My neighbor Tod had a fort for a while, a wooden handmade camper top removed from his step-dad’s pickup truck and deposited in the empty yard next door. It was painted pink and was only slightly better than Tubby’s clubhouse in Little Lulu. His dogs, Dobermans, had a tendency to use the camper as a landmark when they were doing their business, which made for a stinky fort.
But the best fort of all was inspired by superhero headquarters, as well as by the Monkees and a short-lived Saturday morning TV show called The Kids From Caper. The house where I grew up was on the edge of the town. Across the highway began the suburbs, but on my side of the road were mostly commercial buildings, a few spare houses, and empty fields. Next to our house were two vacant lots. Our immediate neighbors used to have a small house that felt like setting for a Dorothea Lange photo, but it was struck by lightning one rainy night and burned to the ground. Beyond that was an abandoned house with a plethora of detritus out back. The yard held a rusted tractor from the 30’s, a couple discarded lawnmowers, threadbare car tires, miscellaneous derelict building supplies including a pile of asbestos tiles, and a structure that used to be a combination chicken coop and horse stable.

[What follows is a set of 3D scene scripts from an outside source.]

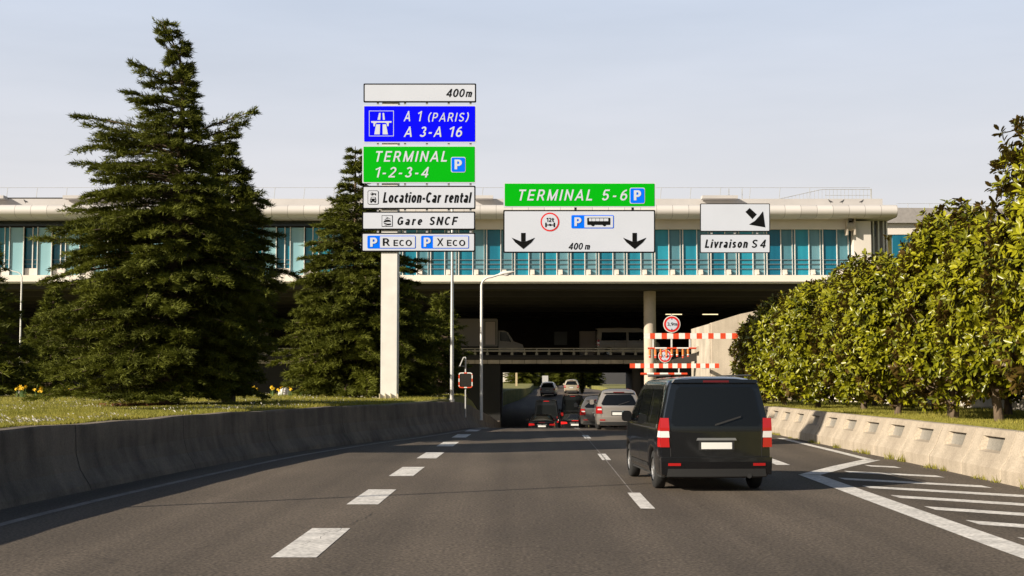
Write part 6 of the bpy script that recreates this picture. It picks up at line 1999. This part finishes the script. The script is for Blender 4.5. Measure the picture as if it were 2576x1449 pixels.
fb = thing('columnar_bush', 'narrow yellow-green bush at the right of the underpass opening', 'bush', ((1464 - 1288) / FPX * 158, 158, 0.6))
rng = np.random.default_rng(90)
n = 2600
d = unit(rng.normal(0, 1, (n, 3))); c = d * (rng.random(n) ** 0.4)[:, None] * np.array([0.32, 0.32, 1.25]) + np.array([0, 0, 1.3])
dd = unit(rng.normal(0, 1, (n, 3))); pp = unit(np.cross(dd, rng.normal(0, 1, (n, 3))))
v = np.stack([c - pp * 0.05, c + pp * 0.05, c + dd * 0.16], 1)
np_mesh('foliage', v.reshape(-1, 3), np.arange(3 * n).reshape(-1, 3), mmag, fb, np.repeat(rng.random(n) * 0.5 + 0.4, 3))
mb = MB(); mb.tube([(0, 0, -0.1), (0, 0, 1.2)], 0.04, 6); obj('stem', mb, M['bark'], fb, local=True)
fs = thing('traffic_sign', 'small pale square sign beyond the underpass above the dark vans', 'sign', ((1371 - 1288) / FPX * 180, 180, 0.9))
a, c = P(1364, 962, 180), P(1379, 945, 180)
mb = MB(); mb.bbox(a[0], c[0], 180, 180.05, a[2], c[2], 0.03); obj('panel', mb, mat('far_sign_grey', (0.5, 0.5, 0.5), 0.5), fs)
mb = MB(); mb.tube([((a[0] + c[0]) / 2, 180.09, 0.8), ((a[0] + c[0]) / 2, 180.09, a[2] + 0.1)], 0.04, 6); obj('post', mb, M['steel'], fs)
fw = thing('boundary_wall', 'pale low building wall beyond the lawn at the left of the underpass opening', 'wall', ((1276 - 1288) / FPX * 255, 255, 1.7))
mb = MB(); mb.box(-30, (1292 - 1288) / FPX * 255, 255, 256, 1.6, 4.2); obj('wall', mb, M['cream'], fw)
fp = thing('gate_post', 'pale wooden post on the lawn beyond the underpass', 'post', ((1299 - 1288) / FPX * 190, 190, 1.2))
mb = MB(); mb.bbox((1296.5 - 1288) / FPX * 190, (1301.5 - 1288) / FPX * 190, 190, 190.2, 1.1, 3.4, 0.03); obj('post', mb, mat('post_wood', (0.5, 0.4, 0.25), 0.8), fp)
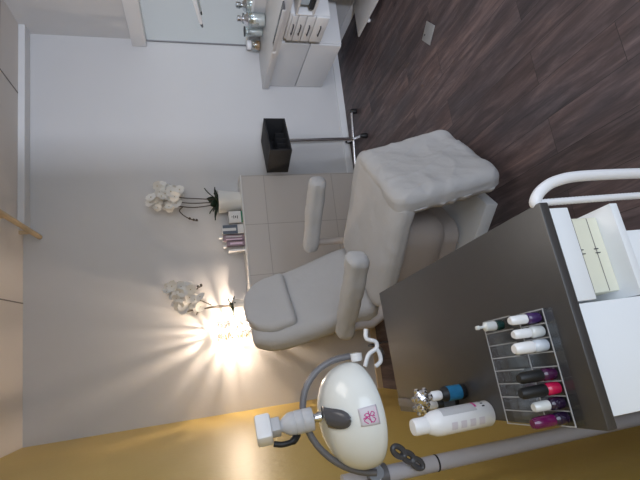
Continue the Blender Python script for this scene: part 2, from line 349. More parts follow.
# glass jars on the worktop before the mirror
def jar(name, label, x, y, prof, extra):
    t = thing(name, label, 'jar', (x, y, 0.794), group='jars before the mirror'); t.scale = (1.2, 1.2, 1.2)
    lt('jar_body', M['jar_glass'], t, prof, 20); extra(t); return t
jar('glass_jar', 'tall cut-glass jar with bright lid, nearest the photo edge before the mirror', 2.59, 3.38, [(0.0, 0.001), (0.045, 0.002), (0.05, 0.02), (0.05, 0.10), (0.042, 0.12)],
    lambda t: (lt('lid', M['silver'], t, [(0.043, 0.121), (0.046, 0.127), (0.03, 0.150), (0.014, 0.157), (0.022, 0.172), (0.022, 0.196), (0.0, 0.204)], 16), lt('cotton_pads', M['white_card'], t, [(0.0, 0.006), (0.038, 0.006), (0.038, 0.085), (0, 0.088)], 16)))
jar('glass_jar', 'slim glass jar with a dark band between the two other jars', 2.59, 3.54, [(0.0, 0.001), (0.032, 0.002), (0.034, 0.02), (0.034, 0.13)],
    lambda t: (lt('lid', M['black'], t, [(0.036, 0.131), (0.036, 0.137), (0.0, 0.14)], 16), lt('cotton_buds', M['white_card'], t, [(0.0, 0.006), (0.024, 0.006), (0.024, 0.09), (0, 0.095)], 12)))
jar('glass_jar', 'short round jar with amber base, closest to the back wall', 2.59, 3.73, [(0.0, 0.001), (0.04, 0.002), (0.045, 0.02), (0.045, 0.05), (0.03, 0.068)],
    lambda t: (lt('lid', M['gloss_white'], t, [(0.032, 0.069), (0.036, 0.075), (0.034, 0.10), (0.0, 0.106)], 16), lt('amber_filling', M['amber'], t, [(0.0, 0.006), (0.036, 0.006), (0.036, 0.03), (0, 0.032)], 16)))

# ------------------------------------------------------------------ stand with the black box
t = thing('box_stand', 'chrome pole stand on a cross foot with black casters by the wall', 'stand', (1.60, 3.60, 0.0))
tb('pole', M['chrome'], t, [(0, 0, 0.055), (-0.04, -0.06, 0.699)], 0.015, 16)
f1 = tb('foot_bar', M['chrome'], t, [(0.25, -0.04, 0.045), (-0.25, 0.06, 0.045)], 0.013, 12)
f2 = tb('foot_bar', M['chrome'], t, [(0.05, 0.17, 0.045), (-0.06, -0.20, 0.045)], 0.013, 12)
for f, (x, y) in ((f1, (0.25, -0.04)), (f1, (-0.25, 0.06)), (f2, (0.05, 0.17)), (f2, (-0.06, -0.20))):
    lt('caster', M['black'], f, [(0.0, 0.0), (0.02, 0.001), (0.024, 0.012), (0.022, 0.035), (0.015, 0.062), (0.0, 0.064)], 14, T(V((x, y, 0))))
t = thing('black_box', 'open-fronted black wooden box on top of the chrome stand', 'box', (1.50, 3.50, 0.70), math.radians(22))
bx('bottom_board', M['black_wood'], t, -0.185, 0.185, -0.13, 0.13, 0.0, 0.012, 0.001)
bx('top_board', M['black_wood'], t, -0.185, 0.185, -0.13, 0.13, 0.168, 0.18, 0.001)
bx('side_board', M['black_wood'], t, -0.185, -0.173, -0.13, 0.13, 0.012, 0.168, 0.001)
bx('side_board', M['black_wood'], t, 0.173, 0.185, -0.13, 0.13, 0.012, 0.168, 0.001)
bx('back_board', M['black_wood'], t, -0.173, 0.173, 0.118, 0.13, 0.012, 0.168, 0.001)
for k in range(4):
    bx('divider', M['black_wood'], t, -0.10 + k * 0.06, -0.094 + k * 0.06, -0.06, 0.118, 0.012, 0.09, 0.001)

# ------------------------------------------------------------------ treatment chair
ch = thing('treatment_chair', 'beauty treatment chair in rumpled white fitted covers before the tiled half wall', 'chair', (0.49, 2.25, 0.0), math.radians(-46))
bx('plinth', M['plinth'], ch, -0.42, 0.25, -0.245, 0.245, 0.0, 0.07, 0.006)
bm = B(); cushion(bm, 0.36, 0.34, 0.19, (0.09, 0.12, 0.05), T(V((-0.12, 0, 0.165))), 14, 0.0); obj('lower_shell', bm, M['beige'], ch)
bm = B(); cushion(bm, 0.46, 0.46, 0.33, (0.14, 0.10, 0.12), T(V((-0.10, 0, 0.355))), 16, 0.0); obj('upper_shell', bm, M['beige'], ch)
def seat_shape(p):
    p.z += -0.012 * max(0, (abs(p.y) - 0.18) / 0.14) ** 2
    return p
bm = B(); cushion(bm, 0.68, 0.64, 0.115, (0.07, 0.07, 0.05), T(V((-0.01, 0, 0.548))), 30, 0.006, 6.0, seat_shape, 3.1); obj('seat', bm, M['fabric'], ch)
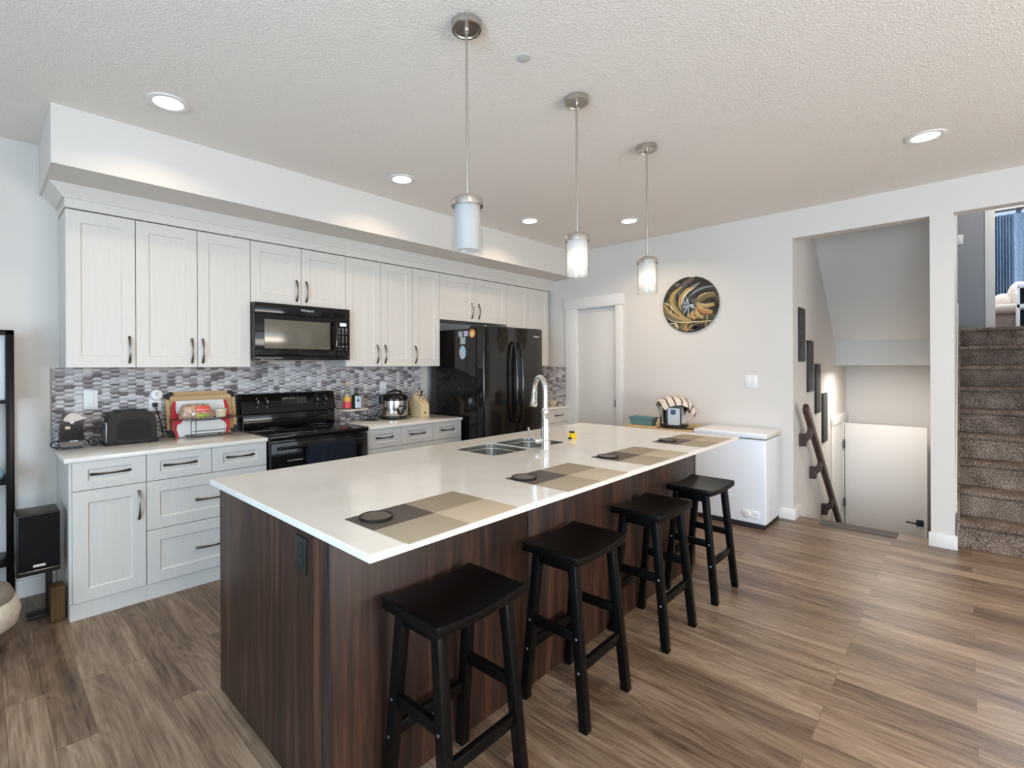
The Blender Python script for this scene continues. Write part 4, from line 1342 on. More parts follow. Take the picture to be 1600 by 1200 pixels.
mb.obj('wire_frame', M['blk_sat'], t)
zs = sz + 0.0125
t = thing('sauce_bottle', 'clear bottle with red and yellow label on the little stand', 'bottle', (2.332, 3.985, zs))
MB().lathe([(0.034, 0.0), (0.036, 0.006), (0.036, 0.135), (0.030, 0.160), (0.014, 0.190), (0.013, 0.225), (0.015, 0.227)], 2.332, 3.985, 28, cz=zs).obj('glass_body', M['bottle_g'], t)
MB().lathe([(0.0366, 0.012), (0.0366, 0.070)], 2.332, 3.985, 28, cz=zs, close=False).obj('red_label', M['label_k'], t)
MB().lathe([(0.0366, 0.070), (0.0366, 0.115)], 2.332, 3.985, 28, cz=zs, close=False).obj('yellow_label', M['label_y'], t)
MB().lathe([(0.0155, 0.218), (0.0155, 0.245), (0.013, 0.247)], 2.332, 3.985, 20, cz=zs).obj('cap', M['amber'], t)
t = thing('olive_oil_bottle', 'dark green square bottle with pale blue label on the little stand', 'bottle', (2.425, 3.985, zs))
mb = MB().rprism(2.392, 2.458, 3.952, 4.018, zs, zs + 0.125, 0.008, 3)
mb.lathe([(0.030, 0.1255), (0.014, 0.145), (0.013, 0.172)], 2.425, 3.985, 24, cz=zs)
mb.obj('glass_body', M['green_g'], t)
lb = MB().rbox(2.396, 2.454, 3.9505, 3.9525, zs + 0.008, zs + 0.115, 0.0005).obj('label_front', M['label_b'], t)
mb = MB()
for x, z, r in ((2.419, 0.090, 0.004), (2.431, 0.090, 0.004)):
    mb.prism([(x + r * math.cos(k * PI / 5), zs + z + 2.0 * r * math.sin(k * PI / 5)) for k in range(10)], 'y', 3.9495, 3.9506)
mb.prism([(2.425 + 0.013 * math.cos(-PI * k / 10), zs + 0.080 + 0.015 * math.sin(-PI * k / 10)) for k in range(11)], 'y', 3.9495, 3.9506)
mb.obj('label_mark', M['blk_matte'], lb)
MB().lathe([(0.0155, 0.160), (0.0155, 0.184), (0.014, 0.186)], 2.425, 3.985, 20, cz=zs).obj('cap', M['blk_sat'], t)

# rice cooker
cx_, cy_ = 2.800, 3.930
t = thing('rice_cooker', 'stainless rice cooker with black lid and badge on the worktop', 'rice cooker', (cx_, cy_, ZT))
MB().lathe([(0.118, 0.0006), (0.128, 0.004), (0.132, 0.020), (0.132, 0.034)], cx_, cy_, 48, cz=ZT).obj('base', M['blk_sat'], t)
MB().lathe([(0.130, 0.034), (0.133, 0.040), (0.135, 0.110), (0.135, 0.178)], cx_, cy_, 64, cz=ZT).obj('steel_body', M['steel_v'], t, smooth=40)
MB().lathe([(0.137, 0.178), (0.139, 0.190), (0.136, 0.208), (0.115, 0.232), (0.075, 0.245), (0.02, 0.248)], cx_, cy_, 48, cz=ZT).obj('lid', M['blk'], t, smooth=50)
MB().tube([(cx_ - 0.085, cy_ - 0.02, ZT + 0.232), (cx_ - 0.068, cy_ - 0.02, ZT + 0.262), (cx_, cy_ - 0.02, ZT + 0.274), (cx_ + 0.068, cy_ - 0.02, ZT + 0.262), (cx_ + 0.085, cy_ - 0.02, ZT + 0.232)], 0.011, 10).obj('lid_handle', M['blk_sat'], t)
mb = MB()
mb.rbox(cx_ - 0.155, cx_ - 0.125, cy_ - 0.03, cy_ + 0.03, ZT + 0.15, ZT + 0.225, 0.012, 3)
mb.obj('hinge_grip', M['blk_sat'], t)
# badge curved on the body
mb = MB()
vs, fs = [], []
A0 = math.radians(-97)
for rr, dz_ in ((1, 0.0),):
    pts = [(A0 + 0.30 * math.cos(2 * PI * k / 28), ZT + 0.088 + 0.048 * math.sin(2 * PI * k / 28)) for k in range(28)]
    vs = [(cx_ + 0.1375 * math.cos(a), cy_ + 0.1375 * math.sin(a), z) for a, z in pts] + [(cx_ + 0.133 * math.cos(a), cy_ + 0.133 * math.sin(a), z) for a, z in pts]
    fs = [tuple(range(28)), tuple(range(55, 27, -1))] + [(i, (i + 1) % 28, 28 + (i + 1) % 28, 28 + i) for i in range(28)]
mb.add(vs, fs)
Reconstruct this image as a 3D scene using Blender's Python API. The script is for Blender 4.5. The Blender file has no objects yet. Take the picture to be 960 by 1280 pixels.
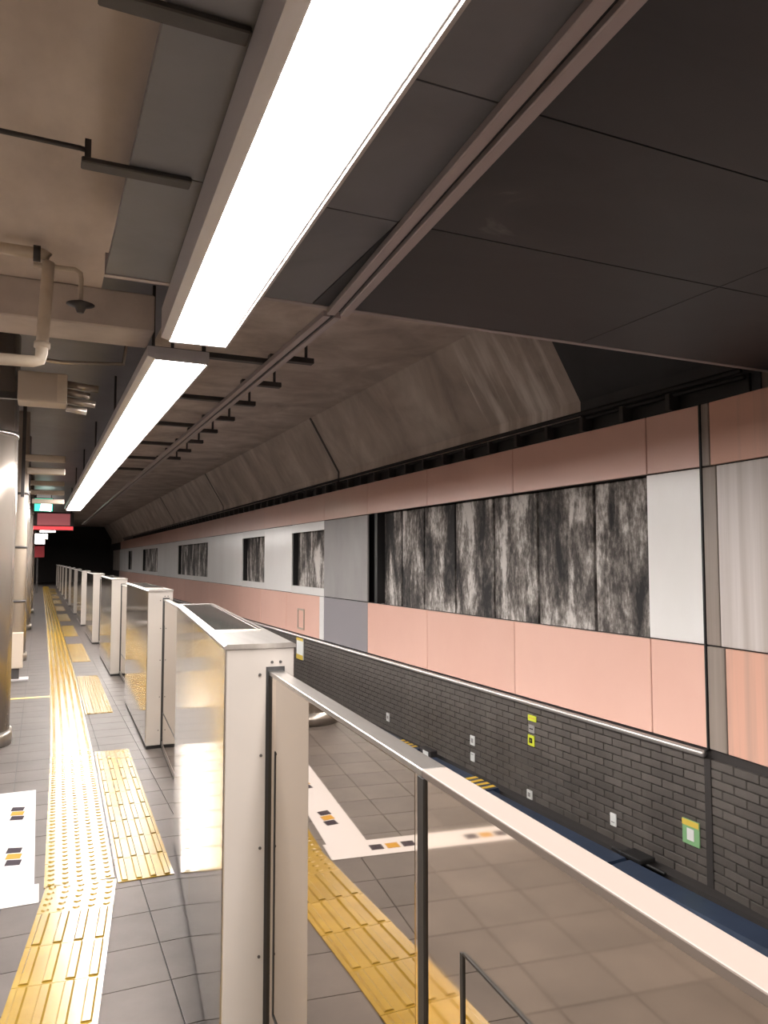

In the logic of childhood, since no one appeared to own the property we assumed it was available for exploration. I spent hours digging up odd bits of machinery and equipment from the yard. The wire chicken cages were intriguing, large enough for a chicken, but too small to climb in. It was my neighbor Tod who got the idea of using the asbestos tiles as throwing stars, with a satisfying result when they shattered on impact with the side of the house. I imagine that Tod got bored and left after the stack was gone, but I continued to explore the barn. I discovered that by standing on the wall of the stall I could pull myself through a hole in the ceiling into the empty hayloft. It was the perfect spot for a hideout, second only to a secret cave in a hidden mountain.
Pretty soon I had the place spiffed up. The upstairs was my hideout. I swept out decades worth of dust, and replaced the hole with a trapdoor made from cut floorboards and a couple spare hinges. The roof was mostly complete, but a decayed bit of tarpaper and shingles provided an opportunity to mount a home-made periscope crafted from plastic tubing and some mirrors. It gave a 180 degree view of the neighbor’s burned down house and yard – a perfect spot for spying on any intruding evil villains, or my sisters if they showed up.
I hauled up some chairs and used hammer and nails to make shelves for comics, the Hardy Boys Detective Handbook, and a Boy Scout first aid kit. I made my own version of a the Baxter Building’s communication by bringing in some Realistic brand walkie-talkies and a crystal radio built from a kit. To complete the crime lab I put together a fingerprint kit: an ink pad, some typewriter paper, a makeup brush and some baby powder. The best feature, in my opinion at the time, was the burglar alarm. Purchased from Radio Shack, I adapted it to mount on the trapdoor so it would go off whenever the door was opened. I rigged up some fishing line to enable the alarm whenever I left the fort.
I don’t remember how long I had the fort, probably only a couple months. I do remember more than once bringing friends to it where we’d share a tin of sardines on Saltine crackers, or maybe some peanut butter sandwiches. It was my middle-school creation of a super-hero team’s headquarters: crime lab, communications center, security system, secret passageways, and, if you count the tractors, even some vehicles. My team wasn’t so much of a team as a series of guest-stars, but it was still fun. Most importantly, it fulfilled my need for a headquarters, a base. It was a place of my own, my fortress of solitude, my cave, my domain over which I had control.